Entries with scene source code:
— begin —

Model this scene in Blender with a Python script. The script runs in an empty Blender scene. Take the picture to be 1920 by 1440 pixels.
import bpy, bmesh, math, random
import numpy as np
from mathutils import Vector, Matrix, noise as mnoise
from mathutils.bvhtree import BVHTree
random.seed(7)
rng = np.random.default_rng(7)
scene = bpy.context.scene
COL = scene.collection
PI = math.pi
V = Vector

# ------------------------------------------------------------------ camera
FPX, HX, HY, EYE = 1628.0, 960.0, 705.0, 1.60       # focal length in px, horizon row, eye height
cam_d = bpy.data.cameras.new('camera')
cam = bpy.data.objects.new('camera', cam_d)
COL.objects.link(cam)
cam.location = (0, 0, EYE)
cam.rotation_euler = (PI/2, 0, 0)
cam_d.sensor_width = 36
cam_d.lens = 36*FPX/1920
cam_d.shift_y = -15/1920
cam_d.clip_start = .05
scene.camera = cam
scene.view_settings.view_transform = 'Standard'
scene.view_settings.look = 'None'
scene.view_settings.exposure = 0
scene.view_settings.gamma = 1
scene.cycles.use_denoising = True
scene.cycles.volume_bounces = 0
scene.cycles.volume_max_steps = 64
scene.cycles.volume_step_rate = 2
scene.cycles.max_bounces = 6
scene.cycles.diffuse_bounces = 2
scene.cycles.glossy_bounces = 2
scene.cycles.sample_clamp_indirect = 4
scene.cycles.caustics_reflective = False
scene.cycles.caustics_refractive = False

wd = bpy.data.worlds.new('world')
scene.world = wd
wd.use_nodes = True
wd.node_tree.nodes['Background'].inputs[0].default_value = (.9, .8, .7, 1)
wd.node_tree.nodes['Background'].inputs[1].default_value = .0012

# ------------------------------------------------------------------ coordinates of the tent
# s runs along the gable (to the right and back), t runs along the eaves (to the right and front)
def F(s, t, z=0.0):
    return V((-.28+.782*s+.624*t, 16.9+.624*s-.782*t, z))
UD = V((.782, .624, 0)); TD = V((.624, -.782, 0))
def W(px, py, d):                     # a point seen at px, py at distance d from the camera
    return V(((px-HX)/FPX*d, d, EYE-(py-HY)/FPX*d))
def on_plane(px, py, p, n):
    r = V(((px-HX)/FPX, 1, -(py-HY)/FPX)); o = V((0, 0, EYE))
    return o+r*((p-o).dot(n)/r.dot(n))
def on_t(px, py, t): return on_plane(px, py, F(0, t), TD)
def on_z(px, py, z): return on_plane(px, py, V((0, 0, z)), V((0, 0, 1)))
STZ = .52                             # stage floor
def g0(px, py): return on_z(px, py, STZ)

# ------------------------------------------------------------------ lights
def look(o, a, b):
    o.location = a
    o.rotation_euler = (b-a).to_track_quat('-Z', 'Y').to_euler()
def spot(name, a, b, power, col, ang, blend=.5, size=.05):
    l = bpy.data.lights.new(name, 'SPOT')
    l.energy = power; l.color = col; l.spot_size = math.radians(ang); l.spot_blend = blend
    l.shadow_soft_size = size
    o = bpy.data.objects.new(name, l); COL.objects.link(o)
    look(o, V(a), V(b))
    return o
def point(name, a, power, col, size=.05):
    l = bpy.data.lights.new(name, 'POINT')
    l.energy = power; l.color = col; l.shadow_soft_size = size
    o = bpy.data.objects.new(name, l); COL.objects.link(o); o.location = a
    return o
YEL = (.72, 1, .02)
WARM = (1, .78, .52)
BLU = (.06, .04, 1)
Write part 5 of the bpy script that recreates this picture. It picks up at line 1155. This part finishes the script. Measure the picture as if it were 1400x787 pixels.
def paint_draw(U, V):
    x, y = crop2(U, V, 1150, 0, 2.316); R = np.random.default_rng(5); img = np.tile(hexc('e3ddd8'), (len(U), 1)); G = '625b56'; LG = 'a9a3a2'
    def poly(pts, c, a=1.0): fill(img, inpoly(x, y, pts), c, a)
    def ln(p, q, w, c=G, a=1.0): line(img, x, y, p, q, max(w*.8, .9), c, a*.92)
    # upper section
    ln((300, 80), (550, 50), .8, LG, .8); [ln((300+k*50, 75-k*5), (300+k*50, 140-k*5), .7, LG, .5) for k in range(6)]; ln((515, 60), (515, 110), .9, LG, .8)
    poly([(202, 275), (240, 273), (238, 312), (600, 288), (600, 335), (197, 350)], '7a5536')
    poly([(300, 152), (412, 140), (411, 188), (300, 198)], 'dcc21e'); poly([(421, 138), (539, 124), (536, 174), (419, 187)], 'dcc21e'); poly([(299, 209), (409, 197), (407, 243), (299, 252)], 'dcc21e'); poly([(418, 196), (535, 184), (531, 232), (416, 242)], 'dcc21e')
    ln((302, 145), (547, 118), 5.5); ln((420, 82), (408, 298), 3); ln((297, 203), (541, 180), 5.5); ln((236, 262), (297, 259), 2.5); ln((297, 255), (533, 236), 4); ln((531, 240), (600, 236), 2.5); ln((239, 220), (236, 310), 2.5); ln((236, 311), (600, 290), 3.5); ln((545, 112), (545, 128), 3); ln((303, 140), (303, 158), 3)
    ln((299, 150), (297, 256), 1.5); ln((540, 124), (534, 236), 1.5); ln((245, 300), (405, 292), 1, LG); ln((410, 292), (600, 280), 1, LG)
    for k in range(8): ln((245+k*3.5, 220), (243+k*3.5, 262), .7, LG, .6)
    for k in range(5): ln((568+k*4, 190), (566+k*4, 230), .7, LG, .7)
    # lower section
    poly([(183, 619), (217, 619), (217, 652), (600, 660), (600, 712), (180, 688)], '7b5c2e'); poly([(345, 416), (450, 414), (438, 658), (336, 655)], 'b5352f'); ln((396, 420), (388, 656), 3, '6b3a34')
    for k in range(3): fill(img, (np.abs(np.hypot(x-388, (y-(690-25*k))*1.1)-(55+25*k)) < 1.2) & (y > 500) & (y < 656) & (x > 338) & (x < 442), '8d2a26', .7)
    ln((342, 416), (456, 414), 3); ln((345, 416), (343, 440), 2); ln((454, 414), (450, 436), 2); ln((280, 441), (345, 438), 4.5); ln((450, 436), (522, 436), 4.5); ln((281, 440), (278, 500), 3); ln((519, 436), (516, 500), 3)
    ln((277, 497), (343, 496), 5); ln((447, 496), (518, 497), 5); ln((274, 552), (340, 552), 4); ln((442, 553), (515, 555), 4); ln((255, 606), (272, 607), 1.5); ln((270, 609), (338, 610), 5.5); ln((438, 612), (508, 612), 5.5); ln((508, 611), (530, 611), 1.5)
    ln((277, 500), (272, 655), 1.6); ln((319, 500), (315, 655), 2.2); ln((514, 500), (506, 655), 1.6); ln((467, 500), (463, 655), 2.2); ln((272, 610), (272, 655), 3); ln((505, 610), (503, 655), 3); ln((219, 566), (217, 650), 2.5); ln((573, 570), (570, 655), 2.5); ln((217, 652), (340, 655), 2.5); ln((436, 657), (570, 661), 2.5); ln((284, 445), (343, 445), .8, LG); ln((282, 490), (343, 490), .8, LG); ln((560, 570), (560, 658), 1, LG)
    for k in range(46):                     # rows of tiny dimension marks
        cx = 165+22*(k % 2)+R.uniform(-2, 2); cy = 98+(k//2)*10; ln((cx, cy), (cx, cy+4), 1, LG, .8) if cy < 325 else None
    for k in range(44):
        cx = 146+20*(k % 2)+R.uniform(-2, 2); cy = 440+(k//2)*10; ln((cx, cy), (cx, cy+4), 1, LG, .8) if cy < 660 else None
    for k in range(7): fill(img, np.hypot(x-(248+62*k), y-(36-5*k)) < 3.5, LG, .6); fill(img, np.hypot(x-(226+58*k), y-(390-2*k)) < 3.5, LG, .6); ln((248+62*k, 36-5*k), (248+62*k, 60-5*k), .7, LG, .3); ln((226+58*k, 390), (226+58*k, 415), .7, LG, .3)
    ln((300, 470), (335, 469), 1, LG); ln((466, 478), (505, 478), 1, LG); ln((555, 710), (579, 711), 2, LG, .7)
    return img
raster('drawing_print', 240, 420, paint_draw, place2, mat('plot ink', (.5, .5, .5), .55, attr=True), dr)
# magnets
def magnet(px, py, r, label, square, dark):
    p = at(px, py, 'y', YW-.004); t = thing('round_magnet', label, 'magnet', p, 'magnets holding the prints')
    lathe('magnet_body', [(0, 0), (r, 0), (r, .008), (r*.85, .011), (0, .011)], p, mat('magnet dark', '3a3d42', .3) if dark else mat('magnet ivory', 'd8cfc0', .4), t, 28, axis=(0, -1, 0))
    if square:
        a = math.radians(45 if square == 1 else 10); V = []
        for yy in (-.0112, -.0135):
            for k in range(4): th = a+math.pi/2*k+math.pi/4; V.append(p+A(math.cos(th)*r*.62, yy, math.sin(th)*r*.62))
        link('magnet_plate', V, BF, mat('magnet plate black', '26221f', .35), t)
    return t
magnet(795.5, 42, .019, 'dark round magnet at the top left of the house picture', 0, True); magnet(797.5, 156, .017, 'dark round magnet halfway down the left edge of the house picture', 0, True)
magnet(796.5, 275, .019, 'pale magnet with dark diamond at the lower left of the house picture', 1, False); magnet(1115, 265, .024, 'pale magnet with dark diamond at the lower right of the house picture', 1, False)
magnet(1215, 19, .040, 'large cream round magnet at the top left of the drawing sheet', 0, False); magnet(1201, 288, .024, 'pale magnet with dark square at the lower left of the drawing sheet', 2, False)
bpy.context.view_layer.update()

— end —

## [To do]
Scan the material above for the string "runs" and return the lines that hold it.

## [In response]
Model this scene in Blender with a Python script. The script runs in an empty Blender scene. Take the picture to be 1920 by 1440 pixels.
# s runs along the gable (to the right and back), t runs along the eaves (to the right and front)